What people thought happened to the dead changed and evolved through the centuries. The Jewish Bible is pretty quiet about any sort of afterlife, other than a couple of places. Two people, Enoch and Elijah are described as having been received bodily into heaven, while the prophet Samuel, or his ghost, is temporarily brought back to the land of the living to give some advice to the soon-to-be deposed-and-killed King Saul. Jewish thought around the time the New Testament was written tended toward a belief in a bodily resurrection at "the end of time" when God would overthrow the existing order and institute a "Kingdom of Heaven". Jesus seems to be an adherent of this view - his moral teachings very clearly intended to get people "right" so they would be able to enter the soon-to-be-established Kingdom. (Which he thought would come pretty darn soon)
After Jesus' alleged resurrection and ascension, and the failure of the end of the world to happen, the Apostle Paul put forth his theories. In some places in the Epistles he seems to go along with apocalyptic theology, describing a bodily resurrection at some future time. At other places he is apparently teaching that a Christian goes right to Heaven upon death. He never mentions Hell, but does write about wrath and judgement in many places. This lack of specificity left it to subsequent generations of Christian theologians to devise descriptions of Heaven and Hell, although the way they imagined Hell was a lot more graphic than that of Heaven.
Despite a paucity of official descriptions of what awaits us in Heaven, most people have at least a sketch of an opinion about what it entails. Usually a reunion of one's loved ones, living joyfully for all eternity. In my own experience, people envision their deceased family "looking down on them" and providing some kind of help, comfort or intercession while "up there". Like most religious beliefs, beliefs about the afterlife owe less to sanctioned dogma than to personal imaginings.
Beliefs outside of Christianity aren't any more concrete than the dominant Christian beliefs: feasting in the Halls of Odin in Valhalla, the Summerlands, reincarnation, Nirvana, getting your heart weighed against a feather, they're all based on some ideas that someone who wasn't dead thought about what happened to the dead. It's interesting to me to note that the Greco-Roman conception of the afterlife before Christianity was pretty dreary. You just shuffled around as a shadow (literally) of your former self in some dank underworld.
The truth is that if there is an afterlife, we don't know anything about it because it's not something we can investigate.
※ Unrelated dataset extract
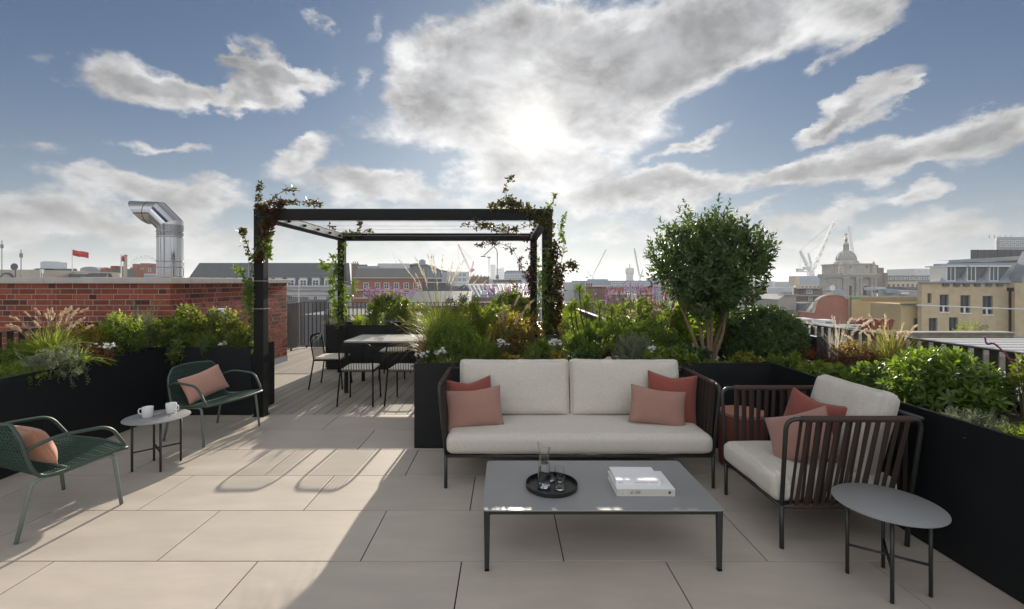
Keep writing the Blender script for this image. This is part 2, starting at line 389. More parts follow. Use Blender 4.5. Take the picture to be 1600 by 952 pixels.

Belief in an afterlife is usually pretty harmless. If thinking that your loved one who died is "in a better place", or happily playing in an amateur harp combo, free of pain, etc, gives you comfort, then I have no problem with it. Historically, people have been conned into accepting pain and suffering during their lifetime because it would all be better "later". Personally I take the "I don't know and it doesn't matter" position. I'm going to live my life the best I can while I have a life. If it happens that there is an afterlife that I can consciously enjoy, cool, if not, I'll never know, will I?